Civil Rights Tour: Protest - Julius Hobson, Iconoclast

4801 Queens Chapel Terrace Road NE

"If we’re going to have civilization in Washington, we need more friction."

Julius Hobson, quoted above, was famous for creating friction. An Alabama native who came to DC to pursue a masters in economics at Howard University, Hobson became an activist in the early 1950s when his son was required to attend an underfunded segregated elementary school in Brookland. Hobson later sued the school board for discriminatory policies that remained in place long after DC schools were officially desegregated. 

In 1961, Hobson was hired by the Congress of Racial Equality (CORE), a 20-year old civil rights organization committed to nonviolence, to run its DC office. Hobson grew CORE'S DC membership from around 15 to several hundred, and by 1964 he had organized some 85 picket lines demanding that downtown stores hire black workers. CORE also published a "Selective Buying Guide" limited to businesses where African Americans were employed. Hobson estimated that the campaign won Blacks about 5,000 new jobs.

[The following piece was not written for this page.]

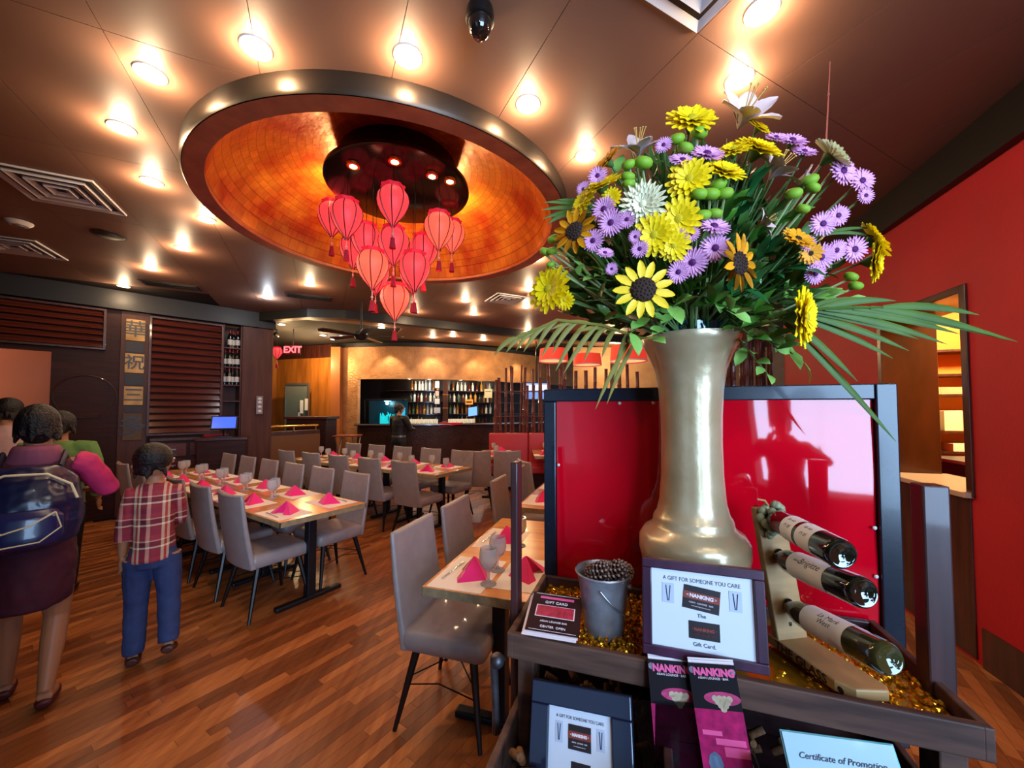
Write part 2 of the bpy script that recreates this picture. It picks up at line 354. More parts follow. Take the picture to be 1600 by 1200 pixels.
# left wall: beam, louvres, sign pillar, shelf, pillar
def Wbox(s0, s1, o0, o1, z0, z1, mb=None):            # a box on the left wall
    a, b, c, d = Wp(s0, o0), Wp(s0, o1), Wp(s1, o1), Wp(s1, o0)
    return (mb or MB()).rings([[p + V((0, 0, z0)) for p in (a, b, c, d)], [p + V((0, 0, z1)) for p in (a, b, c, d)]])
sA, sB, sC, sD, sE, sF, sG, sH = [Ws(u) for u in (77, 170, 183, 232, 346, 376, 424, 0)]
BZ = CH - .27
lw = Wbox(sD, sE, -.12, -.02, 0, BZ); Wbox(sB, sD, -.12, .0, 0, BZ, lw); Wbox(sA, sB, -.12, -.01, 0, BZ, lw)
ztop = 2.36                                           # head of the wide opening on the far left
Wbox(sA, 9.5, -.12, -.01, ztop, BZ, lw); Wbox(sH + 1.6, 9.5, -.12, -.01, 0, ztop, lw)
wall_left = struct(lw.obj('wall_left', m_dkwood, None, False))
struct(Wbox(sG - .02, 9.5, -.12, .10, BZ, CH).obj('trim_2', m_black, None, False))
struct(Wbox(sF, sG, -.5, .04, 0, BZ).obj('pillar', m_midwood, None, False, .006))
# slatted screens
def slats(name, label, s0, s1, z0, z1, n_, m_, frame=True):
    t = thing(name, label, 'screen', Wp((s0 + s1) / 2, .02), math.atan2(LS.y, LS.x))
    L_ = abs(s1 - s0); h = (z1 - z0) / n_
    sl = MB().rings([[(x, y, z) for y, z in ((-.012, -.34 * h), (.03, -.46 * h), (.036, -.40 * h), (-.006, .40 * h))] for x in (-L_ / 2 + .03, L_ / 2 - .03)]).mesh('slat', False)
    for k in range(n_):
        o = put('slat', sl, m_, t); o.location = (0, .012, z0 + h * (k + .5))
    for x in (-L_ / 2, L_ / 2 - .03): MB().bx(x, x + .03, -.02, .05, z0, z1).obj('side_rail', m_dkwood2, t, False, .003)
    for z in (z0 - .03, z1): MB().bx(-L_ / 2, L_ / 2, -.02, .05, z, z + .03).obj('end_rail', m_dkwood2, t, False, .003)
    return t
m_slat = mat('glossy_slat_wood', '#5c2a22', .22, coat=.6, grain=((2, 30, 30), '#42190f'))
slats('slat_screen', 'dark slatted wood screen between the character pillar and the wine shelf', sE, sD + .02, 1.20, BZ - .06, 17, m_slat)
slats('slat_screen', 'dark slatted transom screen above the opening at the far left', sB + .05, 8.2, 2.45, BZ - .05, 6, m_slat)
# ring carving on the dark panel
mb = MB(); cz = 1.75; c_ = Wp((sA + sB) / 2 - .05, 0, cz)
mb.path([c_ + LS * .30 * math.cos(a * math.pi / 24) + V((0, 0, .30 * math.sin(a * math.pi / 24))) for a in range(49)], .008, 6, False)
mb.obj('carved_ring', m_dkwood2, wall_left)
# ledge with drawers under the screen
t = thing('sideboard', 'dark wood sideboard built in under the slatted screen', 'sideboard', Wp((sD + sE) / 2, .02), math.atan2(LS.y, LS.x))
L_ = abs(sE - sD) - .04
MB().bx(-L_ / 2, L_ / 2, .02, .28, 0, 1.1).obj('carcass', m_dkwood, t, False, .004)
MB().bx(-L_ / 2 - .01, L_ / 2 + .01, .01, .32, 1.1, 1.14).obj('top', m_dkwood2, t, False, .004)
for z in (.1, .36, .62, .86):
    for q in (0, 1):
        f = MB().bx(-L_ / 2 + .02 + q * L_ / 2, q * L_ / 2 - .02, .28, .30, z, z + .2).obj('drawer', m_slat, t, False, .004)
        MB().bx(-L_ / 4 + q * L_ / 2 - .07, -L_ / 4 + q * L_ / 2 + .07, .30, .32, z + .1, z + .115).obj('pull', m_grey, f, False)
mb = MB().bx(-.16, .16, -.09, .09, 0, .018).bx(-.15, .15, -.08, .08, .018, .03)
tag(mb.obj('folded_cloth', mat('red_cloth', '#a02030', .8), None, False, .004), 'red and white folded cloth on the sideboard under the screen', 'cloth'); o = bpy.data.objects['folded_cloth']; o.location = Wp((sD + sE) / 2 - .35, .19, 1.14); o.rotation_euler = (0, 0, math.atan2(LS.y, LS.x))
# sign pillar
t = thing('sign_pillar', 'dark wood pillar with carved gilt character tiles beside the slatted screen', 'sign', Wp((sC + sD) / 2, .02), math.atan2(LS.y, LS.x) + math.pi)
pwid = abs(sD - sC) - .02
m_gilt = mat('gilt_panel', '#e0b368', .5, .1, noise_=(6, '#8f6630', .25)); m_ink = mat('black_lacquer', '#160d09', .35); m_dim = mat('dull_carved_wood', '#5a4431', .6)
m_slate = mat('slate_blue_panel', '#27262c', .5)
MB().bx(-pwid / 2, pwid / 2, 0, .06, 0, BZ).obj('post', m_midwood, t, False, .006)
zc = lambda v: Wz(207, v)
for k, (v0, v1, ch, mm, ml) in enumerate([(500, 533, '華', m_gilt, m_ink), (553, 583, '祝', m_gilt, m_ink), (604, 633, '三', m_gilt, m_ink), (646, 688, '多', m_dim, m_ink)]):
    z0, z1 = zc(v1), zc(v0)
    f = MB().bx(-pwid * .33, pwid * .33, -.02, 0, z0, z1).obj('character_tile', mm, t, False, .004)
    text(ch, (z1 - z0) * .80, ml, f, (0, -.021, (z0 + z1) / 2), ext=.004, bold=.002)
for v0, v1 in ((535, 551), (585, 602), (635, 644)): MB().bx(-pwid * .31, pwid * .31, -.012, 0, zc(v1), zc(v0)).obj('blank_tile', m_slate, t, False)
# wine shelf
t = thing('wine_shelf', 'narrow open wood wine shelf recessed beside the brown pillar', 'shelf', Wp((sE + sF) / 2, 0), math.atan2(LS.y, LS.x) + math.pi)
sw = abs(sF - sE)
MB().bx(-sw / 2, -sw / 2 + .02, .0, .34, 0, BZ).bx(sw / 2 - .02, sw / 2, .0, .34, 0, BZ).bx(-sw / 2, sw / 2, .32, .34, 0, BZ).obj('shelf_case', m_midwood, t, False)
m_wbot = mat('dark_bottle_glass', '#10120c', .08, coat=.5); m_lab = mat('bottle_label', '#cfcac0', .6); m_foil = mat('bottle_foil', '#7a1a1c', .35, .5)
shz = []
for v in (543, 573, 601, 626, 650):
    p = Wp((sE + sF) / 2); z = EYE.z + (D(361, v, p.y).z - EYE.z); shz.append(z)
    MB().bx(-sw / 2 + .02, sw / 2 - .02, .01, .32, z - .02, z).obj('shelf_board', m_dkwood2, t, False)
def bottle(label, loc, h=.30, cat='bottle', group=None, foil=m_foil, lab=m_lab, glass=m_wbot, n=14):
    t = thing('wine_bottle', label, cat, loc, 0, group); s = h / .30
    MB().lathe([(.028 * s, 0), (.0365 * s, .006 * s), (.0365 * s, .19 * s), (.033 * s, .21 * s), (.016 * s, .24 * s), (.0145 * s, .295 * s), (.012 * s, .30 * s)], n).obj('bottle_body', glass, t)
    MB().lathe([(.0372 * s, .05 * s), (.0372 * s, .14 * s)], n, cap0=False, cap1=False).obj('bottle_label', lab, t)
    MB().lathe([(.0158 * s, .245 * s), (.0158 * s, .301 * s), (.002, .302 * s)], n, cap0=False).obj('bottle_foil', foil, t)
    return t
b0 = None
for r, z in enumerate(shz[:3]):
    for k in range(4 if r else 3):
        p = Wp((sE + sF) / 2 + (k - 1.5) * sw * .2, -.06 - .05 * (k % 2), z)
        lb = f'dark wine bottle with pale label, {ORD[k]} on the {ORD[r]} shelf of the narrow wine shelf'
        if b0 is None: b0 = bottle(lb, p, .30, group='bottles on the narrow wine shelf')
        else: dup(b0, p, 0, lb)
# touch screen till on the ledge beside the pillar
p = Wp((sE + sF) / 2 + .05, .30, 0); p = D(350, 690, p.y - .3)
t = thing('till_screen', 'blue lit touch screen till beside the brown pillar', 'till', V((p.x, p.y, 1.14)), R(30))
MB().bx(-.12, .12, -.09, .09, 0, .02).tube((0, 0, .02), (0, .03, .16), .02).obj('stand', m_black, t, True)
M_ = Matrix.Translation((0, -.02, .22)) @ Matrix.Rotation(R(-32), 4, 'X')
MB().bx(-.17, .17, -.015, .015, -.12, .12, M_).obj('housing', m_black, t, False, .005)
MB().bx(-.15, .15, -.017, -.0155, -.10, .10, M_).obj('screen', mat('blue_screen', '#10183a', .2, emit='#3a55e0', es=1.6), t, False)
t = thing('till_stand', 'dark wood service stand carrying the touch screen till', 'stand', V((p.x, p.y, 0)), R(30))
MB().bx(-.3, .3, -.22, .22, 0, 1.10).obj('stand_body', m_dkwood, t, False, .005); MB().bx(-.32, .32, -.24, .24, 1.10, 1.14).obj('stand_top', m_dkwood2, t, False, .005)
# sensor dots on the pillar
p = D(404, 633, Wp(Ws(404)).y - .05)
t = thing('wall_switch', 'small chrome switch plate on the brown pillar', 'switch', V((p.x, p.y, p.z)) + LN * .06, math.atan2(LS.y, LS.x) + math.pi)
MB().bx(-.05, .05, -.012, 0, -.16, .16).obj('plate', m_grey, t, False, .004)
for z in (-.11, -.03, .05, .11): MB().ell((0, -.014, z), (.03, .012, .025)).obj('button', m_white, t)

# room behind the wide opening on the left: a pink lit wall
bk = V((0, 0, 0)); p0, p1 = Wp(1.2, -1.6), Wp(9.5, -1.6)
struct(wall_seg('wall_far_left', (p1.x, p1.y), (p0.x, p0.y), 0, CH, .1, None).obj('wall_far_left', mat('peach_paint', '#d99070', .7), None, False))
pp = Wp(4.6, -.8, 2.8); light('POINT', 'back_room_lamp', pp, 90, (1, .58, .42), .15)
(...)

In May 1963, Hobson launched a series of protests targeting segregationist housing policies. In addition to picketing buildings that barred Black residents, white CORE members rented apartments and let Black members occupy them.

When Hobson's confrontational style and increasingly autocratic leadership resulted in his expulsion from CORE in 1964, he founded a local chapter of Associated Community Teams (ACT), which he called "more a philosophy of militancy, a state of mind," than an actual organization. The group immediately drew attention when it staged a rally at a small park near its office, where Hobson threatened to relocate rats from nearby Black neighborhoods to Georgetown.

In October 1968, ACT called for seven days of picketing in front of city officials' homes to protest “police brutality, slumlords, unemployment, stupid welfare policies, racism practiced by DC government agencies and the failure of the ‘poverty war.'" 

Hobson was also a fierce critic of the police. He spent a year serving on a committee established by the police chief to address the department's relationship with black DC but resigned in disgust. In 1967, he mounted microphones on the top of a car and recorded officers spewing verbal abuse at Black citizens. Hobson also won his lawsuit against the city's school system that year. As a result, funding was equalized, the tracking system was abolished, faculties were desegregated, boundaries were redrawn, and busing was implemented.

Hobson lived at 4801 Queen's Chapel Terrace Road NE.